-- Start of Dataset entries --

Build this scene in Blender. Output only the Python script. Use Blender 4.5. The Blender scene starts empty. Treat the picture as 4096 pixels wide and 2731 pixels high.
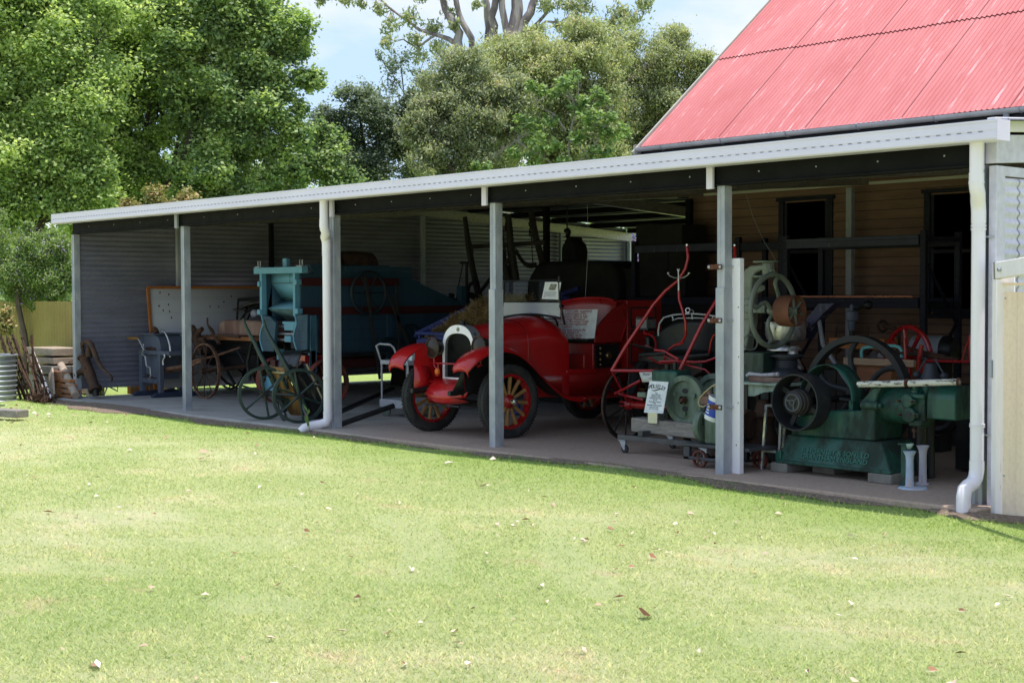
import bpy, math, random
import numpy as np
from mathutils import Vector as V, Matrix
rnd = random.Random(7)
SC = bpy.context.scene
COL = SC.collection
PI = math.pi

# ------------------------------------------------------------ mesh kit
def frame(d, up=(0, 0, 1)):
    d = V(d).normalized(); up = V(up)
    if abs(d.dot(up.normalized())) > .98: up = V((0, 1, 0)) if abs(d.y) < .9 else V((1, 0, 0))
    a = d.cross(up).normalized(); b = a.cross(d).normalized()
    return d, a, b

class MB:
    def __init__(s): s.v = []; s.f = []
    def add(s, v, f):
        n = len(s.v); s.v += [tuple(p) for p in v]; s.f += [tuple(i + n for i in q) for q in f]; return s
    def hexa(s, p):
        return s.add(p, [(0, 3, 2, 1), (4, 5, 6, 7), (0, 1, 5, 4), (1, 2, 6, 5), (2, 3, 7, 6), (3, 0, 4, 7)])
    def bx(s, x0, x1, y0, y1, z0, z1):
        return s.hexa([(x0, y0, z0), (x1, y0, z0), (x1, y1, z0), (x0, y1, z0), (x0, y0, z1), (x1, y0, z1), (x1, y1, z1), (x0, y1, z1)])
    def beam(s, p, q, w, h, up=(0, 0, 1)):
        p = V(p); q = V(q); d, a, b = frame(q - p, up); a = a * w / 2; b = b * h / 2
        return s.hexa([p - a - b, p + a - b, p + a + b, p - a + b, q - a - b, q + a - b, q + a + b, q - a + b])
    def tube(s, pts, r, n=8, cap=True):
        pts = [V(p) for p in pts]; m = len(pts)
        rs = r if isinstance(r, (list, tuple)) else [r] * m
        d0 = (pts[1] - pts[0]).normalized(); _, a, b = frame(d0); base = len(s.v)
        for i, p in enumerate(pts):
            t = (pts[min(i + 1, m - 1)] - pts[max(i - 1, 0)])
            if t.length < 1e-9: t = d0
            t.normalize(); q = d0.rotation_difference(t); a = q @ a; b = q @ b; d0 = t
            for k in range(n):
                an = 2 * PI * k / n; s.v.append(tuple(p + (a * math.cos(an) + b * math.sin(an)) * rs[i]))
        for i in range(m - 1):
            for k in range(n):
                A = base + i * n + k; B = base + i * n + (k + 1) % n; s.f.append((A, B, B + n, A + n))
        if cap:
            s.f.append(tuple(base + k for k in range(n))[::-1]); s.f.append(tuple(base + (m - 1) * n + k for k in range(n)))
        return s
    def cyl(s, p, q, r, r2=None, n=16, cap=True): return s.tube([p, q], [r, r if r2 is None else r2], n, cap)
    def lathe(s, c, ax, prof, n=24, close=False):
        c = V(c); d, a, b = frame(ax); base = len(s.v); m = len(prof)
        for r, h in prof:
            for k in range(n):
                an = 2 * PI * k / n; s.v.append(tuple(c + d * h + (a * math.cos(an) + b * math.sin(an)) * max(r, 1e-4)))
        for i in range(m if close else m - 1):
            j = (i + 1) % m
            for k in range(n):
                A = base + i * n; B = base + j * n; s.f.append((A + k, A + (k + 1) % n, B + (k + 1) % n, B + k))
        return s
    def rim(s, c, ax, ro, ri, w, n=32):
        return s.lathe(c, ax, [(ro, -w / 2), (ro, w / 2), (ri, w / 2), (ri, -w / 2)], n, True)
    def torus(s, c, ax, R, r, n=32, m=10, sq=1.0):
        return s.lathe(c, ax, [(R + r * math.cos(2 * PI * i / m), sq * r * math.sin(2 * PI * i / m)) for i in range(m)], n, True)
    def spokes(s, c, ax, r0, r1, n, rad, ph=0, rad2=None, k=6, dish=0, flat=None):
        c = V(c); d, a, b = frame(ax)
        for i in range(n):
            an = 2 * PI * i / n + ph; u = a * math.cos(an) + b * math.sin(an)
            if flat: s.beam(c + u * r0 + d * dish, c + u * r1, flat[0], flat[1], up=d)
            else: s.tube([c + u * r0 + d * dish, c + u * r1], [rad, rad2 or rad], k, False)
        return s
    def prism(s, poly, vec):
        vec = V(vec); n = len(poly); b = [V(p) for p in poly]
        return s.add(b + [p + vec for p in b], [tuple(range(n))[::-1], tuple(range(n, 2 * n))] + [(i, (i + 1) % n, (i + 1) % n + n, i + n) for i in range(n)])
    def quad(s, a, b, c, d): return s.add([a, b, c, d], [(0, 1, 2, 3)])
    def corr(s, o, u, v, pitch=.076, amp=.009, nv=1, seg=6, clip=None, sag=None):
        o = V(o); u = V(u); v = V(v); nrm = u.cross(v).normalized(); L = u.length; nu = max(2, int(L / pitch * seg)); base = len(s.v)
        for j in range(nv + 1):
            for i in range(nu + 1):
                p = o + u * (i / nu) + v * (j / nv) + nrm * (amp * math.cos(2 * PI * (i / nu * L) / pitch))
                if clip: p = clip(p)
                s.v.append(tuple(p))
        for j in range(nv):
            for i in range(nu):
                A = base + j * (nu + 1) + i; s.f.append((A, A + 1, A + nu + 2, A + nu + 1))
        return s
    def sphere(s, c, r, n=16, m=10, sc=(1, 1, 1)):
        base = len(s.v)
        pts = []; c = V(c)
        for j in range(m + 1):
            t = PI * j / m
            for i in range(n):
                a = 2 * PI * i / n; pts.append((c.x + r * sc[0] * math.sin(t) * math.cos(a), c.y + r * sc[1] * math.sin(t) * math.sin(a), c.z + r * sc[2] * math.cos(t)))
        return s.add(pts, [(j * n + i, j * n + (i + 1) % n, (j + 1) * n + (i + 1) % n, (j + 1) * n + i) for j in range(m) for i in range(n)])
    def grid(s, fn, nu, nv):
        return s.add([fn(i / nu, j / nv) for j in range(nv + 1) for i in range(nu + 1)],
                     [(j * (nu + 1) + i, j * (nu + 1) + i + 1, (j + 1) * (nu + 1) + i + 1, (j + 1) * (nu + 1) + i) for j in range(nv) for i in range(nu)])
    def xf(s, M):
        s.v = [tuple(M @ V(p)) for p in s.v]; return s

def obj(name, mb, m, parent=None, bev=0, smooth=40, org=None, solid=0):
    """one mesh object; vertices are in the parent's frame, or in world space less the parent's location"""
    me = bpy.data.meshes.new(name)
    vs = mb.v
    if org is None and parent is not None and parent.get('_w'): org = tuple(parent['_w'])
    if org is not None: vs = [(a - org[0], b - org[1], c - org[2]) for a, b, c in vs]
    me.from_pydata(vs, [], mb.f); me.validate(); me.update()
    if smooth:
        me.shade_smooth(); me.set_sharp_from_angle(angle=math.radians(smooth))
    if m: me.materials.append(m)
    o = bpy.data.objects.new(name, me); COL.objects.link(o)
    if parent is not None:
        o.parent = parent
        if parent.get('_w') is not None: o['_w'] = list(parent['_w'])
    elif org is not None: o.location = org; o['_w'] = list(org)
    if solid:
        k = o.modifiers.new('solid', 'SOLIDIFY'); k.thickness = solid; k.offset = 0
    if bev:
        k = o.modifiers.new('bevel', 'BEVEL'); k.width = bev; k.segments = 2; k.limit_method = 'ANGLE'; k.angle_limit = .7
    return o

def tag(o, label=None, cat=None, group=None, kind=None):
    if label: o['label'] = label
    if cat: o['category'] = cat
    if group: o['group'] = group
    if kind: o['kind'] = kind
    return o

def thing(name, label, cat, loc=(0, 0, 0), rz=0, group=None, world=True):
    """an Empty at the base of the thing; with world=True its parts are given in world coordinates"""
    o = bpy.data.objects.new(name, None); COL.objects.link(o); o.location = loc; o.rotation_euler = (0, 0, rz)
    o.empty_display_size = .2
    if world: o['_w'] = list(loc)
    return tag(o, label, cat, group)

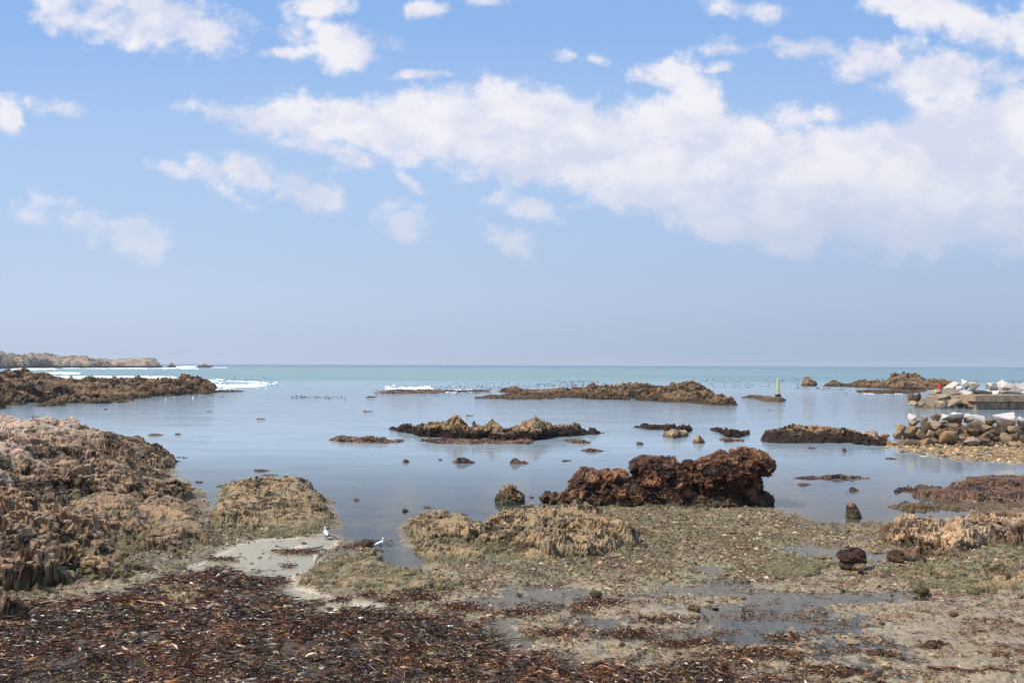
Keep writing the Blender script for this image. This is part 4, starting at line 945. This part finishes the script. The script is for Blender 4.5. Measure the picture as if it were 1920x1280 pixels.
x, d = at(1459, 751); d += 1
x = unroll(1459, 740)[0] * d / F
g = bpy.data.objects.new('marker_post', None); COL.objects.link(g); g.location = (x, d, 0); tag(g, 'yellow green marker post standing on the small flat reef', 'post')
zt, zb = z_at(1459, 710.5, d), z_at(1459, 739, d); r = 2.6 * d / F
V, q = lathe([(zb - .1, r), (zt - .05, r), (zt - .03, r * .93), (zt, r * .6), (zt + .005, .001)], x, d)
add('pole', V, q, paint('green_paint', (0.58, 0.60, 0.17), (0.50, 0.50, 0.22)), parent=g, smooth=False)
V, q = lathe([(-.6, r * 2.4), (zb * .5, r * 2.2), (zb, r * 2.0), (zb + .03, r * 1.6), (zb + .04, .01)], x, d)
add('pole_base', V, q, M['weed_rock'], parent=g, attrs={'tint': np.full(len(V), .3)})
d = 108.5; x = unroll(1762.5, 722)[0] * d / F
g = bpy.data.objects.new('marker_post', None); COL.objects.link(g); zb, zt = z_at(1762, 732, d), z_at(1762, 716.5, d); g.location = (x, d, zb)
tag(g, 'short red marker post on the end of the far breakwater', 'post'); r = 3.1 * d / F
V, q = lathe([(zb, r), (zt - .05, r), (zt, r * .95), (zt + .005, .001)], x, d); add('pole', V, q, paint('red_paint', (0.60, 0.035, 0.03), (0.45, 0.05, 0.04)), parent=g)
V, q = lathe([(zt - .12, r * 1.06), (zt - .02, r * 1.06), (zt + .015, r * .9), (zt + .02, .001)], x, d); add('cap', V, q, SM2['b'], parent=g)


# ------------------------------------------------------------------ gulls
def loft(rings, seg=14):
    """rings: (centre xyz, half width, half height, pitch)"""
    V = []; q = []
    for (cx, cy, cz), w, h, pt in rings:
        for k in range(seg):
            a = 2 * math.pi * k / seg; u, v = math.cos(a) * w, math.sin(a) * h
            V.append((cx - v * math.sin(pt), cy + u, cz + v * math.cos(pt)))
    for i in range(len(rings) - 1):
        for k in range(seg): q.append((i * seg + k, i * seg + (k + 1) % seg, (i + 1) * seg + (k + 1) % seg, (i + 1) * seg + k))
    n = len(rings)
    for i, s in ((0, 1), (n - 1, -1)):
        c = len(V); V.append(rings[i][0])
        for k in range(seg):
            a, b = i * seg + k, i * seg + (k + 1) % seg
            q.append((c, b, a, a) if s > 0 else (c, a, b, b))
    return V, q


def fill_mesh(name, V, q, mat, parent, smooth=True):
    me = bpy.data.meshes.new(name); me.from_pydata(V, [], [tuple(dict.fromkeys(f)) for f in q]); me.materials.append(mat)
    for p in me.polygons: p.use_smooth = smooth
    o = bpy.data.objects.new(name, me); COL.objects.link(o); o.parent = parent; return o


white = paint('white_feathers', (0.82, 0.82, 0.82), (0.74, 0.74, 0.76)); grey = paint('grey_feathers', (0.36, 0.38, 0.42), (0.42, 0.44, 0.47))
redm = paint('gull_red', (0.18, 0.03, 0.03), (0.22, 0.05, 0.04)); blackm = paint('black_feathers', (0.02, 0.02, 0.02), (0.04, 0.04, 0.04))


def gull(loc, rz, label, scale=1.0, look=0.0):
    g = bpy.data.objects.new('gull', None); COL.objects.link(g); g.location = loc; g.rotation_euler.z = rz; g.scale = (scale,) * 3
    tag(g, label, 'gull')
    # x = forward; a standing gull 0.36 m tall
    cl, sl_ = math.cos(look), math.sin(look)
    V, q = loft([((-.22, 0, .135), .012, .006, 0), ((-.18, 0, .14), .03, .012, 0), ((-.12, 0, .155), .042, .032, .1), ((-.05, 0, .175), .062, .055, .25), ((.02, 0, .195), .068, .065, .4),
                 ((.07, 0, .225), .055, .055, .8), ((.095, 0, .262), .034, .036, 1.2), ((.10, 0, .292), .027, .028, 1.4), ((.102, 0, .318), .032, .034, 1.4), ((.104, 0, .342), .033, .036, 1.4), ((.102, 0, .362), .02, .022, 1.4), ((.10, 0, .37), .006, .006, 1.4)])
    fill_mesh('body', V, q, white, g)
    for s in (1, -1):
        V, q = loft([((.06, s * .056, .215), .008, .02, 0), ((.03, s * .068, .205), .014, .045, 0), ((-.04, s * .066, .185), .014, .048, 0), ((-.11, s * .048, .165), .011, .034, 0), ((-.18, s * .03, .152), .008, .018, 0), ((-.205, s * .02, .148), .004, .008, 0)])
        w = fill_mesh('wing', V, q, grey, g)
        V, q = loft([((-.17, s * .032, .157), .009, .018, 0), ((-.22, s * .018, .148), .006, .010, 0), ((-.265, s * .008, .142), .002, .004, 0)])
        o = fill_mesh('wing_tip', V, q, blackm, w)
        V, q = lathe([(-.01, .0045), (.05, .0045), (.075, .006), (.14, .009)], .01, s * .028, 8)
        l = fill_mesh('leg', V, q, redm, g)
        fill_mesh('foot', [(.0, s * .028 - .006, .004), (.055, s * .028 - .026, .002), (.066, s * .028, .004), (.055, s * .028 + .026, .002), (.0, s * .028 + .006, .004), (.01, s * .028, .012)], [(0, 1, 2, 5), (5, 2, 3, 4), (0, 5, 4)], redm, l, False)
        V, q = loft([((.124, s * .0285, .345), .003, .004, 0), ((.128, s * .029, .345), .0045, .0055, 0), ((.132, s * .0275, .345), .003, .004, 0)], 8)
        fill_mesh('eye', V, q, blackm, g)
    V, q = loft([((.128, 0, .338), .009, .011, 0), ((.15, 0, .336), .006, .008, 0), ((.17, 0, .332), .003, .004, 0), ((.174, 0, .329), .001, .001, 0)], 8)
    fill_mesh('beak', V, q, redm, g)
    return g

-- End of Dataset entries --

- _What is needed_
Reproduce, word for word, every line from the start of the records down to and including the line with "PI = math.pi"; skip the pictures.

- _Exercise output_
Build this scene in Blender. Output only the Python script. Use Blender 4.5. The Blender scene starts empty. Treat the picture as 4096 pixels wide and 2731 pixels high.
import bpy, math, random
import numpy as np
from mathutils import Vector as V, Matrix
rnd = random.Random(7)
SC = bpy.context.scene
COL = SC.collection
PI = math.pi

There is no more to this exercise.